As a homeland security professional, you might still encounter a couple of facts that you weren’t previously aware of. More importantly, Steve Kroft and his producer, Graham Messick, do a credible job of educating the American public on the very real threat a cyber-security attack on a critical infrastructure system could pose to the United States.
Unfortunately, one fact that failed to emerge in the broadcast is that currently 85 percent of our nation’s critical infrastructure systems are owned and operated by the private sector.
What are the ramifications of this fact? Essentially, if President Obama wants to truly make progress in the cyber-security realm, his administration needs to encourage partnerships between the private and public sectors that will ultimately provide incentives (in addition to the current penalties) for these private stakeholders. Translation: these owners have been hit with the stick and now we need to provide them with a carrot as well.

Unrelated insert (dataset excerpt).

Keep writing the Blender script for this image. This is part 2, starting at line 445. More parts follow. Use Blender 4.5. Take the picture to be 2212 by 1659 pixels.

The first step in extending said carrot? Real-time information and situational awareness is a fundamental cyber-combat strategy where, ideally, the public and private sectors can work together to achieve realistic collaboration. As owners and operators, the private sector is actually in the best position to be the first step in escalating vulnerabilities and incidences to the federal government for wide-spread information sharing with all other critical infrastructure owners and operators.
In turn, through their various national intelligence channels, the federal government is also an important identifier of potential cyber-security threats that can then be communicated downstream to the private sector. Ideally, with these two sectors working together, the achieved end result is bidirectional situational awareness.
Additionally, through my work with Washington legislators as well as NERC, FERC, and the DOE, in the past I’ve also advocated for the need for Safe Harbor protection for private stakeholders. Today, I continue to believe that Safe Harbor protection provides an important lynchpin in the process toward ultimate private / public sector collaboration and cooperation.
By granting Safe Harbor protection, in short order private sector owners would be granted a degree of “disclosure protection” when sharing vulnerabilities and incidences with the federal government. As it stands today, the public relations concerns associated with unprotected disclosure significantly limit the open dialogue of vulnerabilities and incidences between these two sectors.
That said, the 60 Minutes broadcast caps a year where increased public awareness has been coupled with a renewed sense of urgency around this topic in Washington, both on the part of Congress as well as the within the government agencies, including FERC, NERC, the DOE and the DHS.